Select every line below containing the word "scene".

= Given material =
** Start **
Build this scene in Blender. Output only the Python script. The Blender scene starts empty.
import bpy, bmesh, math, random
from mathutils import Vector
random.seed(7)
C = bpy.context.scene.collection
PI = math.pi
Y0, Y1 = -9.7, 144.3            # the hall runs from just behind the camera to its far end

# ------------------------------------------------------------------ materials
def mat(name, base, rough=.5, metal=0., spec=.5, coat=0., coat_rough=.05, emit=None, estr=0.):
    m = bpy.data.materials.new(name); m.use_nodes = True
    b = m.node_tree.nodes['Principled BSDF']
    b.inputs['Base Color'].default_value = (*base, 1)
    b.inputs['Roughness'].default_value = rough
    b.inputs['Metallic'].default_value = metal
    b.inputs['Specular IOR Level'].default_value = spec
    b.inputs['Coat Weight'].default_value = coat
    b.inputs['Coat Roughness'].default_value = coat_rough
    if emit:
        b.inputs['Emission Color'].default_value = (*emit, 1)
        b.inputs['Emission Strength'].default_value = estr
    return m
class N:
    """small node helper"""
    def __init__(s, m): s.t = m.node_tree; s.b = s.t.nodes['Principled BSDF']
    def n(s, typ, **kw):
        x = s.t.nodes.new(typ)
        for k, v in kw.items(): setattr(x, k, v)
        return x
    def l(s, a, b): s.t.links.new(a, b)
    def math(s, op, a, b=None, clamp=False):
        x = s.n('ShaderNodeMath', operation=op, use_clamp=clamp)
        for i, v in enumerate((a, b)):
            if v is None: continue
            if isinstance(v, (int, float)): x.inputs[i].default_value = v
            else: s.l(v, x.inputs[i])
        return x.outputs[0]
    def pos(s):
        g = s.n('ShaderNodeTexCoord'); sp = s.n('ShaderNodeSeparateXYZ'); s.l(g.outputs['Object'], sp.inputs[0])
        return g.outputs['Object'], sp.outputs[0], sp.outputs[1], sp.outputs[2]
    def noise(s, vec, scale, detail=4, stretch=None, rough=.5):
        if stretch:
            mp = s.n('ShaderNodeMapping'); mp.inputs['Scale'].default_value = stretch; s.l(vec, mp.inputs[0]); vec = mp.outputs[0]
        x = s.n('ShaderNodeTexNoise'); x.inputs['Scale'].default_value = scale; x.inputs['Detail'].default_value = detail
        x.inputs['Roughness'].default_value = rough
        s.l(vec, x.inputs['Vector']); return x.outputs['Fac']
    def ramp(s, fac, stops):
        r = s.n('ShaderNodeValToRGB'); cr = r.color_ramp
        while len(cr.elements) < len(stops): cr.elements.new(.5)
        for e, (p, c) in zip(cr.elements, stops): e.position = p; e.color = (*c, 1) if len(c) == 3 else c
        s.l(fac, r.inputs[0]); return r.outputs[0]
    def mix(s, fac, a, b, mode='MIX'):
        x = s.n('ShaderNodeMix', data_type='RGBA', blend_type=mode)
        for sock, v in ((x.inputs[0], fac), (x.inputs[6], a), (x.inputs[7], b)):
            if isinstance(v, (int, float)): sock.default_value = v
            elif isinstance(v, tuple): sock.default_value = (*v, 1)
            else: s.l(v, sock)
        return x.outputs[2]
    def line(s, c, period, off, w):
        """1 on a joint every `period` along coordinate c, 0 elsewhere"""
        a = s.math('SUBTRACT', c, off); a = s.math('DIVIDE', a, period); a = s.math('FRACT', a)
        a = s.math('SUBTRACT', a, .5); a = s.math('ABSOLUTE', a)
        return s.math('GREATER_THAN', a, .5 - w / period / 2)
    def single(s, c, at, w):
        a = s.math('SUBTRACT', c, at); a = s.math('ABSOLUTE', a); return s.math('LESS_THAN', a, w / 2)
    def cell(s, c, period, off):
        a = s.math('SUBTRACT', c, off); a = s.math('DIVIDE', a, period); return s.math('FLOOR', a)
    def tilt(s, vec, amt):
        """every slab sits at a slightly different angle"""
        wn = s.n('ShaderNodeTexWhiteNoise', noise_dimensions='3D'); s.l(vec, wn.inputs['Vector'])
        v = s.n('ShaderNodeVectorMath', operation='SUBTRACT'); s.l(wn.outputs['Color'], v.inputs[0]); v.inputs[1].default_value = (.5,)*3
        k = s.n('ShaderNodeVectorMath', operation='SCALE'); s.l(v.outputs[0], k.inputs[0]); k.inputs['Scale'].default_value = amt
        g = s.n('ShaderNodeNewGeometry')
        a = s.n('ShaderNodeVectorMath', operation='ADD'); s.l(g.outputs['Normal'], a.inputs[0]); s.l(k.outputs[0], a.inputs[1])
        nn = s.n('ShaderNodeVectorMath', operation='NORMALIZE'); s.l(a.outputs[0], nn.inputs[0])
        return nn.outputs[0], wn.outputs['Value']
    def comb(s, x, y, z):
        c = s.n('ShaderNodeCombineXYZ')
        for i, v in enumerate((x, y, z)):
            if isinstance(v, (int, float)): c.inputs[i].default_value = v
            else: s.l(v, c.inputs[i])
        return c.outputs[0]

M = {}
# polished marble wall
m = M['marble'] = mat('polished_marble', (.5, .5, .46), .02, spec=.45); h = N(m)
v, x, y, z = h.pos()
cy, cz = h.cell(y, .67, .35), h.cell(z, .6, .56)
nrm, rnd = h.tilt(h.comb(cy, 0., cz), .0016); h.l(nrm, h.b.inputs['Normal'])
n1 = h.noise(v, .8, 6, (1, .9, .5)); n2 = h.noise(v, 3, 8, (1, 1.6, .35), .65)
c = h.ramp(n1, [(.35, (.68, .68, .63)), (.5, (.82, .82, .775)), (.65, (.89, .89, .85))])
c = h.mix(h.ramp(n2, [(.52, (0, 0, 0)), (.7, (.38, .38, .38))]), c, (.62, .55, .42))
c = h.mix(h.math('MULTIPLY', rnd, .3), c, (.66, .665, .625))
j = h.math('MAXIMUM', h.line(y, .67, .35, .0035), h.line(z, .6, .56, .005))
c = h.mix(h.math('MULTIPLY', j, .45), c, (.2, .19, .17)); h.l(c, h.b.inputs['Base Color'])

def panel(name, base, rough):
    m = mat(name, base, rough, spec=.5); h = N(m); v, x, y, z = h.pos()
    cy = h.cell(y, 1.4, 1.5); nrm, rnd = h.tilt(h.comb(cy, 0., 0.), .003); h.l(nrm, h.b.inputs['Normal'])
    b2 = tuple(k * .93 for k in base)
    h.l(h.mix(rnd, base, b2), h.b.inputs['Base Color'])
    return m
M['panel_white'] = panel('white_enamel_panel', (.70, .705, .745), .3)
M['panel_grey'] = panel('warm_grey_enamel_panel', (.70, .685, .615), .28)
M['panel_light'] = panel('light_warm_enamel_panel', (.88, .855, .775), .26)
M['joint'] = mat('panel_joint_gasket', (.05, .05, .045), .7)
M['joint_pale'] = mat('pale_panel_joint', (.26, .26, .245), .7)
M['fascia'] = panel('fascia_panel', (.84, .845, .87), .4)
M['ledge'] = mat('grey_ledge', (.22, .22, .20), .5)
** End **
= The result =
Build this scene in Blender. Output only the Python script. The Blender scene starts empty.
C = bpy.context.scene.collection